Selective Fellowship

Selective fellowship is what we in the ELS call a situation where three or more public groups of Christians have an inconsistent fellowship relationship between them. To understand this, you must first know what is meant by fellowship. That’s what we call a relationship between two groups of Christians who officially recognize that they both believe, teach, and confess according to the doctrine of the Bible. They express their shared fellowship through acts of public worship, such as public prayer and joint services.

Fellowship becomes more complicated when a third group of Christians is added to the mix. Now, each of the others must decide whether they share fellowship with the third group. If one does and the other does not, then the situation is called “triangular fellowship,” and either of the two original groups might accuse the other of “selective fellowship.”

I have just described one way that the situation of triangular fellowship might come to pass: when a third group is added to the fellowship relationship between two other groups of Christians. Practically speaking, this is unavoidable, because it takes some time for any group of Christians to come to a decision about fellowship, and when two groups are aiming to reach the same conclusion, they will probably not do so at the same time. Though it’s unavoidable, this situation should always be temporary, because it compromises the teaching or confession of the groups involved. Jesus told His disciples to hold to His Word. If we persistently compromise our teaching, then we are not holding to much of anything. Such compromise is sinful, and we have a name for it: unionism. See the Triple-U.

In recent weeks, the congregations and pastors of the ELS have been warned against forming a triangular or selective fellowship situation. I’ll describe that warning momentarily. First, allow me to point out that there is a second way that such a situation can develop. Let’s begin with a single grouping of Christians. If some within that group decide to break fellowship with some of the others, then those who remain are automatically faced with a decision. They can join the breakers of fellowship, or they can join the opposite party, or they can continue to recognize fellowship with both parties. In that case, a triangular fellowship situation has developed.
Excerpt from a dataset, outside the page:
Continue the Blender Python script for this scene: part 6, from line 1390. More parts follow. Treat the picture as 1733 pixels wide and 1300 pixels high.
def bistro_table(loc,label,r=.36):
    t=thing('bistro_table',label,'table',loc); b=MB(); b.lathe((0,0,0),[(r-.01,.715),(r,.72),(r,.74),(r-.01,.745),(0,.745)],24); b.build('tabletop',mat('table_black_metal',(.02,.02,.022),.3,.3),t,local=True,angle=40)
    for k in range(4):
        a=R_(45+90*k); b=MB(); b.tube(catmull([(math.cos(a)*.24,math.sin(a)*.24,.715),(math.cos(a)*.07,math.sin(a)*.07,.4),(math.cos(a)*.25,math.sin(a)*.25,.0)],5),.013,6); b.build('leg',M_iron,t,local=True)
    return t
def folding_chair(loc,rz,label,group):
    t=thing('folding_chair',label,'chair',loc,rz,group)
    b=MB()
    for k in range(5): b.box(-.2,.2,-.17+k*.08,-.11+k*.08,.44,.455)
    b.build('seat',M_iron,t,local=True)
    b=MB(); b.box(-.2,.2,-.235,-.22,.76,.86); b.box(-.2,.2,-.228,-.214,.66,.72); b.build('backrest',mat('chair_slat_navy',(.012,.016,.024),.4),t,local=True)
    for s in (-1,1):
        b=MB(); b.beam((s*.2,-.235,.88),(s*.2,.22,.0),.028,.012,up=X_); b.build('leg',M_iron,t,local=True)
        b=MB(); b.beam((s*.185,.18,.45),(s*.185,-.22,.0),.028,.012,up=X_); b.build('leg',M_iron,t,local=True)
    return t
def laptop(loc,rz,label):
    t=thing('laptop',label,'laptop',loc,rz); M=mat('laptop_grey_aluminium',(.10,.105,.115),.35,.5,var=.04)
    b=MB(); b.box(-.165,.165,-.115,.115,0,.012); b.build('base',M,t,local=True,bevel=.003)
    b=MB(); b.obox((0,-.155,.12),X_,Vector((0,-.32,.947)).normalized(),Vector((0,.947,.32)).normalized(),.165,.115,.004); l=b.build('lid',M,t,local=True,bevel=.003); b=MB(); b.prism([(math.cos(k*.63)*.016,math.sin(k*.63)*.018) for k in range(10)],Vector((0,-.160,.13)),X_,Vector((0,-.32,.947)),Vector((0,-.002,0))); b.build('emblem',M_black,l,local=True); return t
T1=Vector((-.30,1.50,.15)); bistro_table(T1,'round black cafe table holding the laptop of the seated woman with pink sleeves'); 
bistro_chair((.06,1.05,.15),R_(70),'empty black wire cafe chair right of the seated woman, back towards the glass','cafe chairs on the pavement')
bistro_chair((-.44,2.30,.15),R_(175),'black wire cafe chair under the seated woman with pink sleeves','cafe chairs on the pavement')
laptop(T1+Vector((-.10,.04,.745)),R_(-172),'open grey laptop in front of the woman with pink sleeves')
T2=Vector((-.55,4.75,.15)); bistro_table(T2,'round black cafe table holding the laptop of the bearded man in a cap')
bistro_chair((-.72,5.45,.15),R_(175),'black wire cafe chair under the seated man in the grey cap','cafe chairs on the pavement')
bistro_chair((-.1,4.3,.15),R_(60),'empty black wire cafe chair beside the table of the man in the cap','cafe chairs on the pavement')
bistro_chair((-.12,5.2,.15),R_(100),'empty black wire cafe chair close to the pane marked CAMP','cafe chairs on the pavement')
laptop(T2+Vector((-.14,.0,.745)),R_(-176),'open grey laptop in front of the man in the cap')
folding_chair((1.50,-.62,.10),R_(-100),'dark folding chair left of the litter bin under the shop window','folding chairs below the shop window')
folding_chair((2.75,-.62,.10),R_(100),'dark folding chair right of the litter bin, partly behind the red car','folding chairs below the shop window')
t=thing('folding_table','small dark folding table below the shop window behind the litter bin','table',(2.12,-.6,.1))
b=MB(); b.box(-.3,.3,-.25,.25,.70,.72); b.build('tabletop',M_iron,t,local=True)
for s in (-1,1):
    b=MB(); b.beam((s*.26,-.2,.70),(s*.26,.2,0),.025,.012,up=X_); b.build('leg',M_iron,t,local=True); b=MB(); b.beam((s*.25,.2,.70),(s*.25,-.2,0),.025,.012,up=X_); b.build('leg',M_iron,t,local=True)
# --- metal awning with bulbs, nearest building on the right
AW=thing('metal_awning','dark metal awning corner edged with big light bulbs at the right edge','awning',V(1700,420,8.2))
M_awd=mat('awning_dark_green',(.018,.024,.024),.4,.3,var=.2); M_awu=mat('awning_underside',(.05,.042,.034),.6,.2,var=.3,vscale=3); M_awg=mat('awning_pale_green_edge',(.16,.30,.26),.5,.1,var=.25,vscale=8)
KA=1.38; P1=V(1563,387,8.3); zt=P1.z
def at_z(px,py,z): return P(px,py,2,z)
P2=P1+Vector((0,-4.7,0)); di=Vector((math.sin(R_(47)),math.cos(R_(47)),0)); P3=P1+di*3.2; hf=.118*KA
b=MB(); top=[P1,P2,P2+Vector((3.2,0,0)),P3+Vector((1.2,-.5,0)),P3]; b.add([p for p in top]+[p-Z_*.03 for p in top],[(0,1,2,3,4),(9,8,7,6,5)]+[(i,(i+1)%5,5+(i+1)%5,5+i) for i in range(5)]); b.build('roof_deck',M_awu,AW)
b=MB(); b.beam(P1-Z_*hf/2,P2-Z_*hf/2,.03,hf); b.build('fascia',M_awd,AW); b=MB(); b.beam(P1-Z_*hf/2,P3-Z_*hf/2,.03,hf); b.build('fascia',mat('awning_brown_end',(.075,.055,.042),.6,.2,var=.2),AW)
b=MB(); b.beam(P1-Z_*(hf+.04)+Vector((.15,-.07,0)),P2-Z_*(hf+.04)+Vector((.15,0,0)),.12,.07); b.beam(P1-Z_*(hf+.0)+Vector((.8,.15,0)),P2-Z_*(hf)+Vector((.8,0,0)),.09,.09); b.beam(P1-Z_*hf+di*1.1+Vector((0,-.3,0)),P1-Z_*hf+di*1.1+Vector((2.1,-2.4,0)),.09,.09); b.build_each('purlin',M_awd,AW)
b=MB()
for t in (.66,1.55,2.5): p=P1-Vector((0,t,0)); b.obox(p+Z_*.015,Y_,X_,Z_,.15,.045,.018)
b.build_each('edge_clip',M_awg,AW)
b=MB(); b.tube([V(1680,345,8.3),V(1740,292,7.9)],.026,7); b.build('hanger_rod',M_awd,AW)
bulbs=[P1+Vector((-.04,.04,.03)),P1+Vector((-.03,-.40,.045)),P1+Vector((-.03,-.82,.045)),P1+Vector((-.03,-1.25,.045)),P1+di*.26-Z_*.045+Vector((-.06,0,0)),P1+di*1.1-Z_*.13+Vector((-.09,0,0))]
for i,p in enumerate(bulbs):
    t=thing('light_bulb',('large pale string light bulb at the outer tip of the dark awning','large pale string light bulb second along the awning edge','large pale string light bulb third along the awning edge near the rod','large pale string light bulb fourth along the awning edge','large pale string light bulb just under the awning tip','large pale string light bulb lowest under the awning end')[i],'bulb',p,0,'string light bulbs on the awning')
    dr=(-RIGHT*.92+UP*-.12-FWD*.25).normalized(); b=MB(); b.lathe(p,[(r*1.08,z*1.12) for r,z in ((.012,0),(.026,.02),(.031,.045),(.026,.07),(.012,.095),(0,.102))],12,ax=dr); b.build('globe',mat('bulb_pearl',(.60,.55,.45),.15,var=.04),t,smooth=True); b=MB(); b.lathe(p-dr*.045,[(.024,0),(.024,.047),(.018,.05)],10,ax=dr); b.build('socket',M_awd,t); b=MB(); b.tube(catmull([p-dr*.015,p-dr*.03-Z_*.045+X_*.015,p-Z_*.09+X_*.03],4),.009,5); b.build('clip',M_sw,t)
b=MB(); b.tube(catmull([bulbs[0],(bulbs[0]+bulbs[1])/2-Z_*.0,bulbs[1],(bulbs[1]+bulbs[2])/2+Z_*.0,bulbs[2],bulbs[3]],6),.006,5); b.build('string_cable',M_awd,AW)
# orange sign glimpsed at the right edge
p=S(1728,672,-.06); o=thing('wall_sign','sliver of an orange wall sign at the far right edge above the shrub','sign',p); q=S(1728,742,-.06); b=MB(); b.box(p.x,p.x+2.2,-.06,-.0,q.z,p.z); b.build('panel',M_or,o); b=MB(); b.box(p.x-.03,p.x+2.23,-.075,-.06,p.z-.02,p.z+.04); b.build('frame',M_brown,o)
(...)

Whether selective fellowship develops from three separate groups coming together, or from a division within a single group, there are two serious and related questions that must be addressed. The answer to one will often provide an answer to the other. First, is the group wishing to maintain fellowship with both of the opposing groups guilty of unionism?
Second, is one or both of the opposing groups guilty of separatism? Unionism and separatism are equally wrong and sinful. Again, see the Triple-U.

In the ELS, a party has formed within the synod which has broken fellowship with several churches and at least one pastor. It is seeking to break fellowship with other like-minded churches and pastors. The method of breaking fellowship has loosely followed the synod guidelines for discipline. They were not followed literally. (In fact, if the discipline stands, then the ELS probably ought to amend the guidelines to include the new reason for suspension that was recently used.) The explanation given for this discipline is that those under discipline have refused to accept the normative authority of our synod’s newest doctrinal statement, officially adopted in 2005 by a simple majority of 62%.

Meanwhile, those under discipline have insisted that they do not regard their position as a break of fellowship, but rather as one step among many toward reaching a common expression and understanding of our doctrine. They have emphatically stated that they do not charge the synod or any individual with adhering to false doctrine.

Automatically, a third party has been created from those who are unconvinced that the discipline and break of fellowship is biblically or even procedurally correct. They are the ones who have been warned against practicing selective fellowship. If they continue to recognize fellowship with those who are (or will be) under discipline, then the first party will regard that as selective fellowship. Those in the third party have had a choice forced upon them. They can join with the first party, join with the party under discipline, or try to continue in fellowship with both parties. Their choice will have to be informed by the two questions that must be addressed.

Would it be unionism to remain in fellowship with both conflicting parties? Would it be separatism to join with the first party? The second question may be easier to answer fairly, because we can examine the theological reasons for the actions of the first party to see if they have already become separatistic. Since this is a theological issue, it is important to resolve it theologically. In other words, we must identify the biblical doctrine that pertains to our situation and follow it. To “fix” the problem with procedural or administrative reasoning would be to neglect or even compromise our doctrine. Yet in all of this, every individual conscience must reach its conclusion and act in keeping with God’s Word, so we must have great patience and charity toward one another.

So in the ELS at present, the choices before those in the third party would either (1) recognize the discipline as scripturally sound and legitimate, (2) recognize the discipline as wrong in some way, or (3) recognize that discipline is warranted, though not as a breach of fellowship. It seems 3 is unlikely, but you can make that call for yourself.

One thought on “Selective Fellowship

  1. I think that you are on to something here. I feel that this way of making decisions has been present for twenty some years now in the ELS.

    I am not optimistic enough to think that the situation might be reversed. I do know that the Lord has promised to preserve his Church.